Ten years of blogging: The mysterious B. Traven

T. Torsvan, 1926. This photo was taken in Mexico without his knowledge. It’s widely assumed this is B. Traven.

This blog launched on the first of August, 2014. It was not a big year blog-wise, but I still managed to put out eleven posts (one of which I’ll return to later this year). Worried I would run out of ideas, I devised “Twenty Writers, Twenty Books,” a series where I discuss the books and authors that have left a deep impression on me. (So far, I’ve only managed to finish twelve of the twenty writers. To look at it another way, this writing project is still generating blog posts ten years later.)

Those last months of 2014, my focus was fixed on the finishing edits of Edward Teller Dreams of Barbecuing People, the first book I put out under Kindle Direct Publishing. The novel’s opening line (“The Petrenkos were barbecuing people”) was first typed by me in 1999. After fifteen years, countless drafts and rewrites, and a couple of near-misses with agents who were interested but couldn’t get behind the book, I gave up trying to find it a home. I even considered giving up on writing altogether. Thankfully, I reconsidered, put it on Amazon, and began working on my next novel. (The whole tortured history can be found at The Tusk.)

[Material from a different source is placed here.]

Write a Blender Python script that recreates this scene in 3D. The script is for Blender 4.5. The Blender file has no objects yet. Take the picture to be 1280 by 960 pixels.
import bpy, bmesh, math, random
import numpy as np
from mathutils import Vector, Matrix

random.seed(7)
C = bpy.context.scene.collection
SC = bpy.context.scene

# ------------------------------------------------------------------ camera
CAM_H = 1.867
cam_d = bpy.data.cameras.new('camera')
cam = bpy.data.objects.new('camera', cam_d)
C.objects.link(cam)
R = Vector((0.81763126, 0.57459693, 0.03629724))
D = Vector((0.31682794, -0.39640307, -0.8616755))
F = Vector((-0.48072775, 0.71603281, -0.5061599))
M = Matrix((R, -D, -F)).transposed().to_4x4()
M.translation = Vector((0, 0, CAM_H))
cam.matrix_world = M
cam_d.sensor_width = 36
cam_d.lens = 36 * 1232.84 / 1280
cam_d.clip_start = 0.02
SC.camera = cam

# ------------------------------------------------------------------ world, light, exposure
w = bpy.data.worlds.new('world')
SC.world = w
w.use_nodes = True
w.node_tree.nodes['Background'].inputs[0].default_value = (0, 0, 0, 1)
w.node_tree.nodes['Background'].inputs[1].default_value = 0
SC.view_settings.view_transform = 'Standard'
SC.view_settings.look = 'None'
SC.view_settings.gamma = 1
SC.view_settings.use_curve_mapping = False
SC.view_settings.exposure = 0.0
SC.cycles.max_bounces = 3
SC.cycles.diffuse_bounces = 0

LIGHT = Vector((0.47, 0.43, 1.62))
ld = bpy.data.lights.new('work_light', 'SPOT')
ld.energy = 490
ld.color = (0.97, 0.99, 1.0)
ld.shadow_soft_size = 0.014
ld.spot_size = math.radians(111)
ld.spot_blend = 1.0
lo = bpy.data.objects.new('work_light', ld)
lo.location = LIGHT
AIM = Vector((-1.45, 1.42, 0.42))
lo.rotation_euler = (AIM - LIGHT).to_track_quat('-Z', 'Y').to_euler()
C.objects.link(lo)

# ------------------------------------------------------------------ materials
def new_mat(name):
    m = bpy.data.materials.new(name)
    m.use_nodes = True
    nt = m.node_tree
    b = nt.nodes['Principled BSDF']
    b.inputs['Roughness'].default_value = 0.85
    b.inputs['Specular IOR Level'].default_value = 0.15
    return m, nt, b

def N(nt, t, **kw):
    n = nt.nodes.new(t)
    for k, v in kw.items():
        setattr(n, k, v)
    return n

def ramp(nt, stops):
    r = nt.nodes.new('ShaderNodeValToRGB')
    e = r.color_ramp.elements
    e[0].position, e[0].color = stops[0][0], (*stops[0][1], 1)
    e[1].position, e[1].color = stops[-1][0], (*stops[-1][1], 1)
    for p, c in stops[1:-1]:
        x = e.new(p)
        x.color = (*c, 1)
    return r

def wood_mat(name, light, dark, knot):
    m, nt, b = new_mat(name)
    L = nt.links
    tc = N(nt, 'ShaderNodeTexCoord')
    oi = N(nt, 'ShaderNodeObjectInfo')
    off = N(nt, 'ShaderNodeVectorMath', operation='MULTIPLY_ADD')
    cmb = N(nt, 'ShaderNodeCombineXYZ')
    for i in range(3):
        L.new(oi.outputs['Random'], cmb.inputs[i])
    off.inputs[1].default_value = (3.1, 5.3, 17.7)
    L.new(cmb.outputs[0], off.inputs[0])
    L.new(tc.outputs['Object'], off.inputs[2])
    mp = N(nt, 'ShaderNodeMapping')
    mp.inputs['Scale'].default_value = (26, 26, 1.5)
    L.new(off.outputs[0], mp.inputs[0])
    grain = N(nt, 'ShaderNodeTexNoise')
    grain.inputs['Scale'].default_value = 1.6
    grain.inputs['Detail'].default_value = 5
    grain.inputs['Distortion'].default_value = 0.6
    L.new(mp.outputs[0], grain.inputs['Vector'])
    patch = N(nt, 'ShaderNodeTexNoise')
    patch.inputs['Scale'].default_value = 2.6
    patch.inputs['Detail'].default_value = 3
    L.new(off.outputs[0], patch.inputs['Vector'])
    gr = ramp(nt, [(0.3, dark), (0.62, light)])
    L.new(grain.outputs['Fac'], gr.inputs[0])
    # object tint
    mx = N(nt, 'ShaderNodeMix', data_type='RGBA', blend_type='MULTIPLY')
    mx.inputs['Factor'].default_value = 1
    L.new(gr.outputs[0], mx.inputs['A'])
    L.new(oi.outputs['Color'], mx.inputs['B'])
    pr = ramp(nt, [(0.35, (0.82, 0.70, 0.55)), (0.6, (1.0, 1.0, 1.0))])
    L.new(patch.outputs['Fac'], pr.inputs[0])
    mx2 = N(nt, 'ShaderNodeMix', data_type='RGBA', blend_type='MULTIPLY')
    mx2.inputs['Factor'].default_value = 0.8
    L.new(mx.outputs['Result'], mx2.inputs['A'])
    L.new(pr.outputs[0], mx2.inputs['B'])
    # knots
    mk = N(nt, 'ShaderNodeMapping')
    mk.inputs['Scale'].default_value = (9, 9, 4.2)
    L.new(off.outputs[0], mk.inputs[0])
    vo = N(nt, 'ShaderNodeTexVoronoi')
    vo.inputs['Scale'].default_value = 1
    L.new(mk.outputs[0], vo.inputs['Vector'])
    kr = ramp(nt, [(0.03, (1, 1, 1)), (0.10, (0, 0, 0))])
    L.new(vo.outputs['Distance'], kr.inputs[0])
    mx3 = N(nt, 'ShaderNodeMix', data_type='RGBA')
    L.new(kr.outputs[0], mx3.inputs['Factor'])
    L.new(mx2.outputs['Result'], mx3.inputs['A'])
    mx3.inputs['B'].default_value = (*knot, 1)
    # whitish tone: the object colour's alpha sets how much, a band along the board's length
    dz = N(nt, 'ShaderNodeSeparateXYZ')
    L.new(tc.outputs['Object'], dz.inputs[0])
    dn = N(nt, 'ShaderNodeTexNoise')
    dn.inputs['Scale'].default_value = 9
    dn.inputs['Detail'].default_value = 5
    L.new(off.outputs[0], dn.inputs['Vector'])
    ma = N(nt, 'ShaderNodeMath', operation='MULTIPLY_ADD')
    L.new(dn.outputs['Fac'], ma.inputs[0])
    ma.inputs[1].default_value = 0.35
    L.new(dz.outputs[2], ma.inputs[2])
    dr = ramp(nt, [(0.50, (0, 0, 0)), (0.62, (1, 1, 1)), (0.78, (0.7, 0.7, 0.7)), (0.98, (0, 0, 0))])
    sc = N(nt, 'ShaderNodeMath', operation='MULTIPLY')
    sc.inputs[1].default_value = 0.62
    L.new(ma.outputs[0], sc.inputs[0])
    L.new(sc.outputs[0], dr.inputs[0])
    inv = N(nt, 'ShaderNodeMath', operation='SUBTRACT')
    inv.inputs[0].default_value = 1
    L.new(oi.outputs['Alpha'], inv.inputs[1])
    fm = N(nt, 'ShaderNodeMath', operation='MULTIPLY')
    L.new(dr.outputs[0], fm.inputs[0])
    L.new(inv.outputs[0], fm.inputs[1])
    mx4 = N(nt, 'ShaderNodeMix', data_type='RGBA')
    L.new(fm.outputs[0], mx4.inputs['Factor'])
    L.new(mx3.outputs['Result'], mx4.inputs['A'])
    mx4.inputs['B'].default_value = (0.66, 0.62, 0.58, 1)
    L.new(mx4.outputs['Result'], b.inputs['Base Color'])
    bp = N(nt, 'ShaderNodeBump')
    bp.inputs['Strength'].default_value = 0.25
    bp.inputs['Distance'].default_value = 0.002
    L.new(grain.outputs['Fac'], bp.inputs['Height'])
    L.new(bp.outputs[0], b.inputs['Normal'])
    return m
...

But my favorite blog post from that first year is without question “B. Traven, The Treasure of the Sierra Madre,” the first entry in my Twenty Writers series. Oddly, it’s one of the newer books on the list, in the sense that I had read it only a few years’ before (whereas most of the other books on the list I first read earlier in life). The book made an indelible mark on me. It made me think about why an author writes a book, not merely how—but I was doubly fascinated by the mystery surrounding the identity of its author.

It turns out that while the book and John Huston’s movie are incredibly well-known, the true identity of the author has been largely shrouded in mystery to this day.

Hal Croves, 1947. Taken while on the set of John Huston’s adaptation of The Treasure of the Sierra Madre. Humphrey Bogart speculated Croves was actually B. Traven.

I love a good literary mystery, and the mystery of B. Traven is one of the best of the 20th century. While researching the blog post, I read numerous online sources and articles, two books on the subject, and even scouring old editions of Treasure, including the rather optimistic (and rather incorrect) introduction to a 1963 Time-Life edition which declared the matter of his identity settled.

One notable outcome of the blog post was former Chief Executive of BBC Broadcast Will Wyatt reaching out to me via email in 2015. Wyatt wrote and developed the BBC documentary B. Traven: A Mystery Solved and its companion book The Man Who was B. Traven, titled The Secret of the Sierra Madre in the United States. (A transfer of the BBC show can be found on YouTube.) Wyatt’s gracious email pointed out that no one to date has refuted his theory of Traven’s identity. By utter coincidence, I had just weeks earlier discovered a copy of the UK edition in one of the last great used bookstores, Phoenix Books of San Luis Obispo. (I’ve long intended to write a post about The Man Who was B. Traven, but never followed through.)

Coincidentally, as I was writing this post in late December, Wyatt again reached out to me via public comment. He once more defended his work, but also challenged the other theories of Traven’s identity, most of which are based on speculation or hunches. Due to his comment, I’m updating the 2014 post to better explain Wyatt’s research, which was previously only alluded to briefly.

As I replied to him:

Perhaps not reading your book first was a mistake on my part, but I, a mere fan of Traven’s books, and writer of the occasional novel that does not sell in high volume, did not intend [the 2014] post to be the final word on Traven’s identity.

Rather, this post was intended to cover the breadth of the theories out there, farfetched or otherwise, and to give a general feel for Traven’s most likely background. I also wanted to explain why I find so much inspiration in Traven’s works, especially “The Treasure of the Sierra Madre.”

Alas, all this came too late for the original 2014 post, which relies on Michael L. Baumann’s B. Traven: An Introduction (1976). Baumann treats the question of Traven’s identity as a literary mystery, which lines up with my interests in the subject. As a German-speaking German-American, Baumann discerns that Traven’s work was most likely written in that language and then crudely translated to English for an American audience. He also offers a clear-eyed interpretation of the themes and political bent of Traven’s novels.

Since I wasn’t interested in proposing a candidate or “solving” the mystery, Baumann was a good primary source to work from. I only wish I could have delved more deeply into the breadth of the Traven theories proposed to date. The tornadic multiplicity of names and initials and pseudonyms linked to Traven is bewildering, fostered by Traven’s generous use of them to cover his tracks.

My fascination is not to keep the mystery alive, but to turn the mystery around and face the mirror at the reader, to give a name to the insatiable curiosity Traven inspired—to remind us there was a time when authors shunned publicity (“the creative person should…have no other biography than his works”) rather than relentlessly strove to build their personal brand.